Often times reading about the Church Fathers you run into strange place names. You run into them just in the names of the people who lived back then: Theodore of Mopsuestia, Theodoret of Cyr, Epiphanius of Salamis. Whew!
Where were these places?
The matter is complicated by the fact that many of them don't even exist any more. They are just ruins (if that).
For The Fathers Know Best, I wanted to clarify all of this, and so part of the project was looking up where all the places mentioned in the book are (or were) and then composing a set of maps–a process in which I had the very able assistance of my colleague Jon Sorensen, who is a photoshop wiz!
Below is one of the maps used in the book (click to enlarge). It's the one that covers the modern territory of Turkey or–as it's sometimes called–"the Second Holy Land." (Look at the number of important Christian sites on the map! And that's not even all of them!)
You might spend a few moments with the map, seeing how many of the sites you can identify. Two of St. Paul's surviving epistles were written to the Christian communities of cities on this map (as well as one of his lost epistles). The island where St. John saw the Revelation is here, as are the famed "seven churches of Asia." Several ecumenical councils occurred on this map, and many saints came from these different cities.

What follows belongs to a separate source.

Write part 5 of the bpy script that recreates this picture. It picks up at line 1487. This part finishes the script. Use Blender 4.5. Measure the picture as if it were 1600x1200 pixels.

How many can you identify?
End the brutal Israeli occupation of Palestine!
That’s pretty cool. Is Nazianz the same as Nazianzus or Nazianzen where St. Gregory was from?
I am planning a Jimmy Akin spend up when your Mass Revision comes out. I wish to save on postage to Australia and so will be purchasing The Fathers Know Best, Jack Chick and Mass Revision together.
Mass Confusion was one of the first books I purchased when I returned to the practise of the Faith after many years away. Because I had received a solid orthodox formation and never blamed the Church for my sins it was so easy to return by simply going to confession.
Teddy the Mop, as we lovingly referred to him in my Patristics class!
Thanks Jimmy. I LOVE maps! I can never make sense of things unless I can map them out. It makes things much more clear.
Just remember the classic song, “Mopseustia is Cilicia Capestis…”
Isn’t that how it went?
Nazianzen and Nazianzus both mean “from Nazianz”, if I recall correctly.